Upper Clutha housing crisis: 60 living in a tent, almost 80 and flatting

by Lauren Pattemore - Jun 08, 2023

Upper Clutha’s housing crisis means there’s an 80 year old flatting in a shared house because there’s nowhere else he can afford to go.

His social worker, Heather Clay, says “he seems all right with it, but he's becoming a little bit of a burden to the flatmates”.

There are other Wānaka locals Ms Clay's encountered who are in their early sixties, with chronic health conditions, and living in a tent and caravan, staying in campgrounds with limited facilities.

Wānaka social worker Heather Clay is worried.

“There’s no in-built shower and toilet…and it requires a motor vehicle to get up to either the Albert Town store or come in here to Wānaka.

“Imagine going elsewhere, just to have a shower or to the toilet.”

Ms Clay knows of six older people in Wānaka living in inadequate situations like this – but there could be more, she says.

Working for Community Networks/LINK, Ms Clay's been in Upper Clutha for a decade and a half and continues to see this age group and demographic neglected, saying “there’s not really anything for them”.

They aren’t eligible for the residential care subsidy because their health is too good, Ms Clay says.

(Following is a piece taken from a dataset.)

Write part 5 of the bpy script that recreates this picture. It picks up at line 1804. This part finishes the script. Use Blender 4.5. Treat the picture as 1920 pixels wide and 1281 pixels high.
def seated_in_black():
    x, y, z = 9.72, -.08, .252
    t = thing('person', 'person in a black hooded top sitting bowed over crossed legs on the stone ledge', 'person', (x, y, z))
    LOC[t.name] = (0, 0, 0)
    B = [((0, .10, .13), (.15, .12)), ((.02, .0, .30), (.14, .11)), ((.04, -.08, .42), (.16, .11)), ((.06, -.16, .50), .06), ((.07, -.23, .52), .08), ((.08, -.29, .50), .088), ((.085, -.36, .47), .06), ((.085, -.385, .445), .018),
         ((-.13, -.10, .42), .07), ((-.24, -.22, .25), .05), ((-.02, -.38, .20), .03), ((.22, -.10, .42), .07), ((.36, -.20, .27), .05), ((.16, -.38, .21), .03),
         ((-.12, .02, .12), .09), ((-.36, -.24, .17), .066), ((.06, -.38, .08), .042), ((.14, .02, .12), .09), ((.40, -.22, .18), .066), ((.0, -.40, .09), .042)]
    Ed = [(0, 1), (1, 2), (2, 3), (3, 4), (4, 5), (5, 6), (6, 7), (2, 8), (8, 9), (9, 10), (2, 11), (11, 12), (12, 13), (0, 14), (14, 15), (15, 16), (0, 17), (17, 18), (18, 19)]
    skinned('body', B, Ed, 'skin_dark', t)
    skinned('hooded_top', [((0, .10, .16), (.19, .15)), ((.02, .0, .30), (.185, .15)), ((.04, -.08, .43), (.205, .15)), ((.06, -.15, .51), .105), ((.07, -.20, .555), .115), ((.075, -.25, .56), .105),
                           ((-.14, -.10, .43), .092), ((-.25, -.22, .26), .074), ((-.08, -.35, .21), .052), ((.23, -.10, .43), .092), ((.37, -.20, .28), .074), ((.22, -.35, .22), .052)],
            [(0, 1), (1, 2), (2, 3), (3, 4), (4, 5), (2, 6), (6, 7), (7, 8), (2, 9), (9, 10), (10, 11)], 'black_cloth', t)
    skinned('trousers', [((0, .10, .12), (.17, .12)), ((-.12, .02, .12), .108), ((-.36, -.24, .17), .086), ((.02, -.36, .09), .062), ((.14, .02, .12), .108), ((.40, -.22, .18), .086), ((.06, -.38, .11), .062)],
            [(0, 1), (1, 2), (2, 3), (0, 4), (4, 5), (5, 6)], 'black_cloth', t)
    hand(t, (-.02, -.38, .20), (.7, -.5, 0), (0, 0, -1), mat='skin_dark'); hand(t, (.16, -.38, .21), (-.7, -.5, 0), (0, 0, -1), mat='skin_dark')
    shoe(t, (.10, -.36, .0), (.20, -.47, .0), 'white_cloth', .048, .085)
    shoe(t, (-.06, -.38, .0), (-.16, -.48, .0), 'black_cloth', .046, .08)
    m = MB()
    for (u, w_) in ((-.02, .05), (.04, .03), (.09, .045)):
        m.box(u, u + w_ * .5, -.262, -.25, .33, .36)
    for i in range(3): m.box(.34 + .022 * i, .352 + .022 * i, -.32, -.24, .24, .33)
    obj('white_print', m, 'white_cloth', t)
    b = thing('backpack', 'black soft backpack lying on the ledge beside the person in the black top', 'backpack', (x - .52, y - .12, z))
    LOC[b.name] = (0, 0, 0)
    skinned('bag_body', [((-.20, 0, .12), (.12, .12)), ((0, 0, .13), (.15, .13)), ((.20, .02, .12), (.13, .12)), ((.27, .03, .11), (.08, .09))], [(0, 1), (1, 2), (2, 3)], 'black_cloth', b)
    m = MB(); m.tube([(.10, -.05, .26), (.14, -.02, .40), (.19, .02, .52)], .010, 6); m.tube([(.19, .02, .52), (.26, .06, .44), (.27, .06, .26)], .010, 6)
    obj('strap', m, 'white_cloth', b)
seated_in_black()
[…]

She notes most elderly don’t end up in rest home care, estimating only 10 to 20 percent of people do.

“This is not a health issue, it’s a housing issue.”

There’s also very few retirement villages locally, and those that are, like the Wānaka Retirement Village, or the Queenstown Country Club, are well outside the price range of these people she works with.

Ms Clay says for these clients, budgets have been tight throughout their adulthood, with health issues and family breakdowns reducing their ability to earn and have autonomy over where they live.

So, what’s the solution?

“Call me old fashioned, I am and I'm a social worker. I see this as a local and central government responsibility, but that's not necessarily the modern way," she says.

“QLDC could have in the past and still could choose to build social housing.”

Central government’s Kāinga Ora (Housing New Zealand) has also neglected to provide state houses for Upper Clutha and Queenstown.

“Similar sized towns to this or even smaller…have more social housing per capita than what we would have here by a long shot,” Ms Clay says.

The Queenstown Lakes District has only 13 Kāinga Ora homes and they’re all full.

Of New Zealand’s 63 districts, Queenstown Lakes District is number 60 on the list, third from the bottom on Kāinga Ora’s list of subsidised rental housing stock.

To put Ms Clay’s words to the test, the Queenstown Lakes District has an estimated population of 47,400 and 13 homes.

Malborough District has a residential population of 49,200, and 488 Kāinga Ora homes.

Timaru District has 47,900 and 418 homes.

Ms Clay says similar-sized towns – but not resort towns - have got these things, and have had them long-standing.

“I'm not quite sure why we don’t have any here. I don’t believe it’s a priority in many people’s thinking.”

According to data from Infometrics, a New Zealand economic advisory company, the average annual income of these two districts compared to Queenstown Lakes is similar, but slightly higher.

However, rentals are much more affordable for non-resort towns. Infometrics calculated rental affordability as a percentage by comparing average weekly rents with average weekly household income.


“We know that housing's a country-wide problem, but I do believe here it’s possibly bigger per capita than it is in other areas.

“These two towns (Queenstown and Wānaka), they’re not small town New Zealand. No, they’re resort towns and the priorities are different.”

Ms Clay says that because of the lack of housing, people haven’t put their names on the waitlist.

“People haven’t put their names on it, because there’s not a lot of point.”

But it also means there isn’t a true picture of the real number in need.

She acknowledges the Queenstown Lakes Community Housing Trust does a great job, and some of her clients are on its housing waiting list.

Senior housing falls under either the QLCHT's public housing rental scheme or the affordable rental scheme, and as per the housing trust’s last annual report, 50 public rentals have been given out, and 10 affordable rentals.

In the interim, Ms Clay is quite concerned about these people, believing they'll hit a "crisis" point, before there's a solution.

"I am very worried... and they (people living in these situation) are worried about it."